In response to your recent comments concerning Bragg’s alleged inability to get along with others, I think that Woodworth would answer as follows. Bragg’s problems began with Leonidas Polk, certainly one of the worst generals of the war. Polk was repeatedly insubordinate and worked to undermine Bragg’s plans and convert other generals to his anti-Bragg position: he was openly insubordinate during the Perryville campaign; during the Tullahoma campaign he undermined Bragg’s plan to turn Rosecrans’s right; during the Chickamauga campaign he refused Bragg’s orders to attack Crittenden’s corps on September 13; and on the night after the first day of Chickamauga, he took no steps to comply with Bragg’s orders to prepare for a dawn assault on the Federal left (which was crucial to Bragg’s plan to cut the Federals off from, rather than drive them back to, Chattanooga).
Unfortunately, although Polk was a terrible general, he was a charmer. After a year of badmouthing and conspiring against Bragg, he had won over many of the other commanders. For differing reasons, when D.H. Hill and Longstreet joined the army they were only too happy to join the anti-Bragg cabal. Hill refused to attack an isolated portion of George Thomas’s corps at McLemore’s Cove on September 10, 1863, claiming that Cleburne was sick and unavailable when that was not the case. Longstreet was responsible for the sector that included Brown’s Ferry and ignored orders and suggestions to guard against Federal movements in that area, leading to the opening of the “cracker line.”

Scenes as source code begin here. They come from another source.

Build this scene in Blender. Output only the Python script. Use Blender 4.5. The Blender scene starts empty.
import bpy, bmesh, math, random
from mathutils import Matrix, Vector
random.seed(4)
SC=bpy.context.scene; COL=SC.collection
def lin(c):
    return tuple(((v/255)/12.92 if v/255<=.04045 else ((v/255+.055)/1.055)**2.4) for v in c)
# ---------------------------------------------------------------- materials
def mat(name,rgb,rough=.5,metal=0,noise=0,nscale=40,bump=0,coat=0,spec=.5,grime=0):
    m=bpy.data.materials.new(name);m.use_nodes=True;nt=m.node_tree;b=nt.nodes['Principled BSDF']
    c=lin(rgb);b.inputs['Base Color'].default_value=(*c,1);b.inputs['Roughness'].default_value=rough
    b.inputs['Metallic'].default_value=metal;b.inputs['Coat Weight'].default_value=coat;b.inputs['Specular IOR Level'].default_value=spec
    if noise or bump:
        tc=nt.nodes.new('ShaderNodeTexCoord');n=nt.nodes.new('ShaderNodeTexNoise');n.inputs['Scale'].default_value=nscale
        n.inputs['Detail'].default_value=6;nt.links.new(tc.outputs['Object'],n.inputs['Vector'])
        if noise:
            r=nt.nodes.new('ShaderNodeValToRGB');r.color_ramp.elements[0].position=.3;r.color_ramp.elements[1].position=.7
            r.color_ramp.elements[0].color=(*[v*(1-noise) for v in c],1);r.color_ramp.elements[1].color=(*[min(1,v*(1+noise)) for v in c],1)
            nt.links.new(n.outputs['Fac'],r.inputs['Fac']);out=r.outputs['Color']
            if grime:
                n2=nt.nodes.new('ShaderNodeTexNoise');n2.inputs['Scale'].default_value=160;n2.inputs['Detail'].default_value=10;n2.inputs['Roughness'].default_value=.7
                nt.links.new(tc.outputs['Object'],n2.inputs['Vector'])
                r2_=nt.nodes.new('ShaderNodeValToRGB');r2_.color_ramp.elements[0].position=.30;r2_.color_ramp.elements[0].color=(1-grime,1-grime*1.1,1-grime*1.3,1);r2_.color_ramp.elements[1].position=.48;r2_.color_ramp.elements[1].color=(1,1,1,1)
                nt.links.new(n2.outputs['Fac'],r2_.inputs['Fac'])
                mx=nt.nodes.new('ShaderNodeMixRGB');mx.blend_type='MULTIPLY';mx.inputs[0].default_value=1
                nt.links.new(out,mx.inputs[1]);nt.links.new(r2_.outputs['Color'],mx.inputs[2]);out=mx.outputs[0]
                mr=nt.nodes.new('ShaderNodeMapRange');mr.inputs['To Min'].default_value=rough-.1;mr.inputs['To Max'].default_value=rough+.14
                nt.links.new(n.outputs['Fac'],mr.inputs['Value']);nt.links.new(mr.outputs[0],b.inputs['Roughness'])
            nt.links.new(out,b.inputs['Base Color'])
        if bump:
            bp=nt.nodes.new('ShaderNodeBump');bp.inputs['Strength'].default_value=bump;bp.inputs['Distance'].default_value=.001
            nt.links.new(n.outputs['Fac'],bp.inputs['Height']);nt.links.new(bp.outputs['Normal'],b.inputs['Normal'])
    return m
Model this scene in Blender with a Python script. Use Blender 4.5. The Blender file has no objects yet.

Ironically, for all Bragg’s reputation as a nasty curmudgeon, the argument can be made that his biggest fault was that he tried to be too reasonable and accommodating. Knowing the relationship between Jefferson Davis and Polk, and not realizing the extent to which Polk was poisoning the other commanders, Bragg did not take firm steps against Polk after the Perryville campaign, but instead turned the other cheek. Arguably, he should have brought charges against Polk immediately after that campaign; if Jefferson Davis objected (as he certainly would have), Bragg should have been prepared to say, “Him or me.”
I am not arguing (and I don’t think Woodworth is arguing) that Bragg was a great general. He had many faults, and he failed, and for that as commander of the army he is responsible. I am, however, just not convinced that he is the utterly incompetent caricature that most make him out to be.
Yours and Woodworth's attempts to find some good in Bragg are laudible, but fruitless. To be sure, he had enough skills and diplomacy to gain the position, and I'm equally certain he neither beat his wife nor kicked his dog. As a Major General, however, he was well above his level of incompetency.
What did good commanders do with their difficult lieutenants? They shipped them off to another post where they could no longer interfere, or mitigated their ill effects by teaming them with trusted lieutenants. Thus, the quarrelsome D.H. Hill found himself in the Carolinas after the Peninsula Campaign; the slow George Thomas was send to Nashville where his foot dragging would not impede Sherman.
But this only highlights the sad fact that Davis was not Lincoln. Bragg did not have the freedom that his Union counterparts did. You are right in assigning some blame in knuckling under and not laying down the "him or me" ultimatum.
Unfortunately, Bragg will remain in history as one of Davis's gravest mistakes.
Ole
I too agree that Bragg has been too much a whipping post for Confederate failures, too easy a target, and too easily dismissed to the ranks of the 'Worst Generals' category. Bragg possessed very definable and desirable qualities, as has been mentioned, a master strategist, organizer and logistician, and ability to interact with President Davis, (also a secret of success of RE Lee.) I have not read Woodworth's works, but am moving him up my list.
Bragg's real problem seems to me to be one of battlefield confusion. Not quite the 'fog of war' , more like once the battle started, he did not seem to be able to grasp goings on. His retreat from Kentucky and later Murfeesboro I have seen described as 'mercurial', and agree with that statement. He would seem to be a perfect candidate for Sherman's statement praising Grant- 'He don't care a **** sight for what the enemy does out of his viewing, but it scares me like hell!' Bragg, on the battlefield, seemed almost to be paralyzed with what was going on outside his viewing. But as to planning his campaigns and moving and positioning accordingly, he belongs, I believe, in the highest ranks of Confederate commanders.
I also agree with elektratig in saying that Bragg was not culpable for being forced out of Tennessee in Rosecrans's masterful Tullahoma Campaign, and in sending Longstreet to invest Knoxville. However, an error in which biographers are prone to fall is overly defending their protagonist and blaming (or pointing out the faults of) everyone else. Some of Woodworth's claims seem to be special pleading of this order, though I cannot say for sure till I read for myself. It was Bragg's decision, not Kirby Smith's or Polk's, to withdraw after Perryville; Bragg did not oversee the flank attacks at Stones River and Chickamagua. At Chickamauga, he knew the dilatory and recalcitrant Polk was making the attack, yet he stayed at headquarters waiting for the attack to take place as ordered instead of being on the scene and seeing that all was in order. He thus lost the wonderful opportunity of crushing the Yankee army.
His too many critics and too many defeats and retreats however along with his enduring unpopularity will keep Bragg from being elevated from his place on the Civil War poop-list. A last irony of an irony-laden man is that most certainly Bragg would have accepted History's judgment of him if it meant winning the war.